-- Begin Data block --

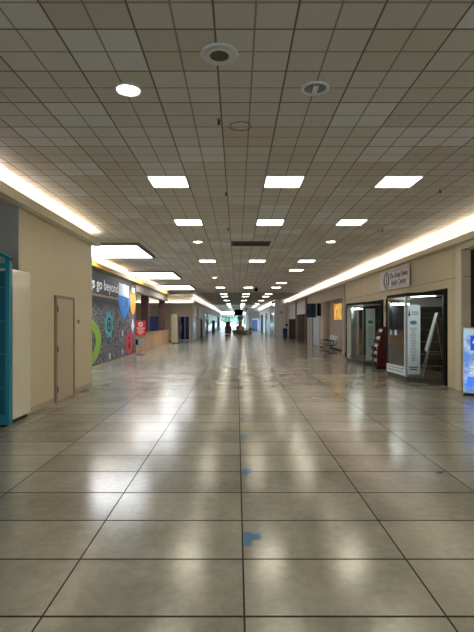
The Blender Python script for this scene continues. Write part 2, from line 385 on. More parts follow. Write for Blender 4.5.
def light0():
    t = thing('ceiling_light', '', 'ceiling light')
    b = B()
    for a in ((-.305, -.285, -.305, .305), (.285, .305, -.305, .305), (-.285, .285, -.305, -.285), (-.285, .285, .285, .305)): b.box(*a, -.012, 0)
    b.done('frame', M_white, t); B().box(-.285, .285, -.285, .285, -.006, -.002).done('diffuser', M_panel, t)
    return t
L0 = light0(); first = True
for rn, y in rows:
    for cn, x in cols:
        if (rn, cn) in skip: continue
        lab = 'square recessed fluorescent ceiling panel, %s column, %s row of panels from the front' % (cn, rn)
        if first: L0.location = (x, y, CZ); L0['label'] = lab; L0['group'] = 'fluorescent ceiling panels'; first = False
        else: dup(L0, (x, y, CZ), lab, 'fluorescent ceiling panels')
for y in (1.35, -4.75):  # unseen panels continuing the grid, added to light the near area
    for cn, x in cols: dup(L0, (x, y, CZ), 'added unseen fluorescent ceiling panel in the stretch behind the viewpoint', 'added ceiling panels behind the viewpoint')
M_lamp = emis('warm_lamp', (255, 246, 220), DOWN_E)
def downlight(loc, lab, lit, r=.13):
    t = thing('downlight', lab, 'recessed light', loc, 0, 'round recessed downlights')
    B().lathe([(r, 0), (r+.005, -.012), (r-.02, -.014), (r-.025, 0)]).done('trim_ring', M_white, t, smooth=True)
    if lit: B().capl(-.005, r-.02).done('lamp', M_lamp, t)
    else:
        B().capl(-.003, r-.02).done('reflector', mat('mirror_reflector', (120, 122, 125), .25, .9), t)
        B().box(-.02, .02, -.05, .05, -.03, -.004).done('lamp', M_white, t)
downlight((-1.05, 4.49, CZ), 'lit round recessed downlight, largest glowing disc in the near ceiling', True)
downlight((.75, 4.46, CZ), 'unlit round downlight with mirrored inside in the near ceiling', False)
downlight((-1.1, 13.05, CZ), 'small lit downlight left of the dark air grille', True, .14)
downlight((2.63, 13.05, CZ), 'small lit downlight right of the dark air grille', True, .14)
downlight((-1.14, 23.7, CZ), 'small distant downlight beyond the left column of fluorescent panels', True, .14)
t = thing('ceiling_speaker', 'large round white ceiling speaker with grey mesh centre', 'speaker', (-.147, 3.89, CZ))
B().lathe([(.155, 0), (.16, -.008), (.15, -.018), (.125, -.02), (.12, -.01), (.095, -.012), (.092, -.02), (.08, -.02)]).done('rim', M_white, t, smooth=True)
B().capl(-.016, .085).lathe([(.085, -.016), (.085, 0)]).done('mesh_grille', mat('speaker_mesh', (96, 90, 80), .7), t)
B().lathe([(.1, -.002), (.1, -.006), (.094, -.006), (.094, -.002)]).done('groove', M_grey, t)
def sprinkler0():
    t = thing('sprinkler_head', '', 'sprinkler'); b = B()
    b.tube((0, 0, 0), (0, 0, -.008), .032).done('escutcheon', M_chrome, t)
    B().tube((0, 0, -.008), (0, 0, -.05), .009).tube((-.014, 0, -.02), (-.008, 0, -.055), .003).tube((.014, 0, -.02), (.008, 0, -.055), .003).tube((0, 0, -.055), (0, 0, -.06), .02).done('nozzle', mat('dark_brass', (70, 58, 44), .4, .7), t)
    return t
sp = sprinkler0(); first = True
for x, y, lab in ((-.2, 5.14, 'sprinkler head on the near ceiling behind the round speaker'),
                  (3.45, 7.9, 'sprinkler head right of the front right fluorescent panel'),
                  (3.53, 11.3, 'sprinkler head further down the right side of the ceiling'),
                  (-.19, 8.05, 'sprinkler head between front left and front middle fluorescent panels'),
                  (-.21, 11.15, 'sprinkler head just in front of the dark air grille')):
    if first: sp.location = (x, y, CZ); sp['label'] = lab; sp['group'] = 'ceiling sprinklers'; first = False
    else: dup(sp, (x, y, CZ), lab, 'ceiling sprinklers')
tag(B().lathe([(.125, 0), (.125, -.006), (.117, -.006), (.117, 0)]).done('ceiling_ring', mat('faint_grey_ring', (112, 104, 92), .7), None, (.04, 5.33, CZ)), 'faint round ring on the ceiling tile behind the speaker', 'ring')
t = thing('air_grille', 'dark rectangular slotted air return grille in the middle of the ceiling', 'vent', (.39, 13.3, CZ))
B().box(-.53, .53, -.3, .3, -.012, -.002).done('backing', mat('vent_backing', (50, 52, 50), .7), t)
B().box(-.56, .56, -.33, -.29, -.03, 0).box(-.56, .56, .29, .33, -.03, 0).box(-.56, -.52, -.29, .29, -.03, 0).box(.52, .56, -.29, .29, -.03, 0).done('frame', mat('vent_frame', (82, 82, 78), .5, .3), t)
b = B()
for i in range(9): b.box(-.52, .52, -.26+i*.062, -.25+i*.062, -.028, -.008)
b.done('slats', mat('vent_slat', (70, 72, 70), .5, .3), t)
for x, y, lab in ((1.23, 30.0, 'black security camera dome hanging near the middle column of panels'), (4.0, 51.5-1.6, 'black camera dome on the far ceiling near the right cove')):
    if x > 3: x = 3.85
    t = thing('security_camera', lab, 'camera', (x, y, CZ), 0, 'black ceiling cameras')
    B().tube((0, 0, 0), (0, 0, -.12), .05).done('mount', M_blackp, t)
    B().blob((0, 0, -.2), .13, amp=0).done('dome', M_blackp, t, smooth=True)
def skylight(y0, y1, lab):
    t = thing('skylight', lab, 'skylight', (-3.9, (y0+y1)/2, CZ-.003), 0, 'white light boxes on the left ceiling'); h = (y1-y0)/2
    b = B(); X0, X1, Z0 = -1.04, 1.12, -.07
    o = [(X0, -h), (X1, -h), (X1, h), (X0, h)]; q = 1.3; i_ = [(X0+.1, -h+.1), (X1-.1, -h+.1), (X1-.1, h-.1), (X0+.1, h-.1)]
    for k in range(4):
        a, c, d, e = o[k], o[(k+1) % 4], i_[(k+1) % 4], i_[k]
        b.hexa([(a[0], a[1], 0), (c[0], c[1], 0), (d[0], d[1], 0), (e[0], e[1], 0), ((a[0]+e[0])/2, (a[1]+e[1])/2, Z0), ((c[0]+d[0])/2, (c[1]+d[1])/2, Z0), (d[0], d[1], Z0), (e[0], e[1], Z0)])
    b.done('surround', mat('skylight_frame', (120, 112, 104), .6), t)
    B().box(X0+.1, X1-.1, -h+.1, h-.1, -.06, -.05).done('diffuser', emis('skylight_diffuser', (246, 250, 255), SKY_E), t)
skylight(13.2, 16.0, 'nearest large white light box on the left ceiling above the mural')
skylight(20.5, 23.8, 'second large white light box on the left ceiling')
skylight(28.2, 31.8, 'third large white light box, before the brown columns')

# ------------------------------------------------------------------ left side, near
t = thing('service_door', 'tan flush service door in the near left wall', 'door', (-3.6, 9.66, 0)); 
B().box(0, .035, -.46, .46, .01, 2.06).done('door_leaf', M_door, t)
B().box(0, .05, -.52, -.46, 0, 2.12).box(0, .05, .46, .52, 0, 2.12).box(0, .05, -.46, .46, 2.06, 2.12).done('frame', mat('door_frame_paint', (142, 122, 98), .4), t)
for z in (.25, 1.05, 1.85): B().box(.035, .055, -.47, -.43, z-.06, z+.06).done('hinge', M_black, t)
hd = B().tube((.035, .38, 1.0), (.075, .38, 1.0), .012).tube((.075, .38, 1.0), (.105, .38, 1.0), .028, .022).done('door_knob', M_chrome, t)
B().tube((.035, .38, 1.0), (.042, .38, 1.0), .034).done('rosette', M_chrome, hd)
t = thing('thermostat', 'small beige wall thermostat right of the service door', 'thermostat', (-3.6, 10.5, 1.55))
B().box(0, .012, -.07, .07, -.02, .12).done('back_plate', M_cornice, t)
B().box(.012, .035, -.03, .05, 0, .09).done('body', M_grey, t); B().tube((.03, -.05, .06), (.05, -.05, .06), .014).done('dial', M_black, t)
# teal kiosk with white side
t = thing('vending_kiosk', 'teal gabled kiosk with a glossy cream side panel at the left edge', 'kiosk', (-4.2, 6.95, 0))
M_teal = mat('teal_paint', (22, 122, 142), .3); M_teald = mat('dark_teal_panel', (12, 88, 106), .3)
B().box(-.8, .72, .06, .9, .07, 2.42).done('cabinet', mat('glossy_cream', (228, 223, 206), .08), t, bevel=.01)
B().box(-.76, .68, .1, .86, 0, .07).done('plinth', M_black, t)
B().box(-.8, .76, .02, .06, .12, 2.36).done('front_panel', M_teald, t)
B().box(.75, .82, -.04, .06, .06, 2.56).box(-.87, -.8, -.04, .06, .06, 2.56).box(-.8, .75, -.03, .06, 2.4, 2.47).box(-.8, .75, -.03, .06, .06, .2).done('front_frame', M_teal, t, bevel=.006)
B().prism([(-.87, 2.56), (-.025, 3.0), (.82, 2.56), (.82, 2.5), (-.025, 2.93), (-.87, 2.5)], XZ, -.04, .06).done('gable', M_teal, t)
b = B()
for z in (.6, 1.1, 1.6, 2.1): b.box(-.8, .75, .012, .02, z, z+.015)
b.done('panel_ribs', M_teal, t)

# ------------------------------------------------------------------ mural
MX = -4.95
t = thing('mural', 'black wall mural with coloured emblems and white chalk-style drawings on the left wall', 'mural', (0, 0, 0))
B().box(-4.968, MX, 11.56, 22.8, .06, 3.43).done('mural_panel', mural_mat(), t)
c_ = lambda n, rgb: mat(n, rgb, .4)
def em(name, pts, m, lift=.004): return B().prism(pts, YZ, MX, MX+lift).done(name, m, t)
def ring(name, cy, cz, ry, rz, k, m, lift=.004):
    b = B(); o = ell(cy, cz, ry, rz); i = ell(cy, cz, ry*k, rz*k); n = len(o)
    for q in range(n):
        r = (q+1) % n
        b.hexa([(MX, *o[q]), (MX, *o[r]), (MX, *i[r]), (MX, *i[q]), (MX+lift, *o[q]), (MX+lift, *o[r]), (MX+lift, *i[r]), (MX+lift, *i[q])])
    return b.done(name, m, t)
ring('green_ring', 15.2, .9, 1.75, .84, .62, c_('leaf_green', (142, 186, 66)))
ring('green_arm', 14.0, 2.2, .6, .5, .5, c_('leaf_green', (142, 186, 66)))
g = [(18.0+(.62 if (i//2) % 2 else .52)*math.cos(i*math.pi/16), 1.48+(.56 if (i//2) % 2 else .47)*math.sin(i*math.pi/16)) for i in range(32)]
em('teal_gear', g, c_('sky_teal', (72, 178, 196))); ring('gear_mark', 18.0, 1.48, .3, .28, .7, M_dark, .008); em('gear_hub', ell(18.0, 1.48, .1, .1), M_dark, .008)
pin = [(20.45+1.08*math.cos(a), 2.6+.66*math.sin(a)) for a in [math.radians(-35+i*250/24) for i in range(25)]]+[(19.75, 2.05), (20.45, 1.62), (21.1, 2.05)]
em('blue_pin', pin, c_('azure', (24, 128, 226)))
em('white_sheet', [(19.45, 2.72), (21.25, 2.68), (21.25, 3.2), (19.45, 3.24)], c_('white_with_sheen', (240, 248, 252)), .009)  # white sheet, its colour lifted to include a glossy reflection
em('pin_figure', [(20.7, 2.2), (21.1, 2.25), (21.1, 2.65), (20.7, 2.62)], c_('slate', (70, 90, 110)), .009)
em('yellow_oval', ell(22.12, 2.6, .6, .68), c_('amber', (232, 172, 60)))
em('picture_frame', [(21.75, 2.9), (22.55, 2.9), (22.55, 3.25), (21.75, 3.25)], M_dark, .008); em('picture', [(21.85, 2.95), (22.45, 2.95), (22.45, 3.2), (21.85, 3.2)], M_paper, .011)
em('red_badge', [(21.35+.68*math.cos(a), .58+.5*math.sin(a)) for a in [math.radians(120+i*300/24) for i in range(25)]]+[(21.35, 1.2)], c_('crimson', (208, 42, 66)))
em('badge_mark', [(21.2, .35), (21.5, .35), (21.5, .55), (21.35, .7), (21.2, .55)], M_dark, .008)
em('badge_mark', ell(21.35, .82, .1, .08), M_dark, .008)
em('white_diamond', [(22.1, 1.05), (22.45, 1.4), (22.1, 1.75), (21.75, 1.4)], M_paper)
for y, z in ((18.1, .25), (20.1, 1.1), (20.1, .3)): em('small_white_tag', [(y-.1, z-.12), (y+.1, z-.12), (y+.1, z+.12), (y-.1, z+.12)], M_paper)
text('lettering', 'Things go beyond', .52, (MX, 14.35, 2.78), LW, M_paper, t, width=5.0, bold=.008)
b = B(); y = 15.2; rr = random.Random(3)
while y < 19.3: l = rr.uniform(.12, .4); b.box(MX, MX+.004, y, y+l, 2.5, 2.5+rr.uniform(.06, .1)); y += l+.08
tag_ = b.done('faded_caption', c_('faded_orange', (160, 126, 100)), t)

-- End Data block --

## Instruction
Among the lines of the data, identify those with the word "from". Copy each of them.

## Correct answer
The Blender Python script for this scene continues. Write part 2, from line 385 on. More parts follow. Write for Blender 4.5.
        lab = 'square recessed fluorescent ceiling panel, %s column, %s row of panels from the front' % (cn, rn)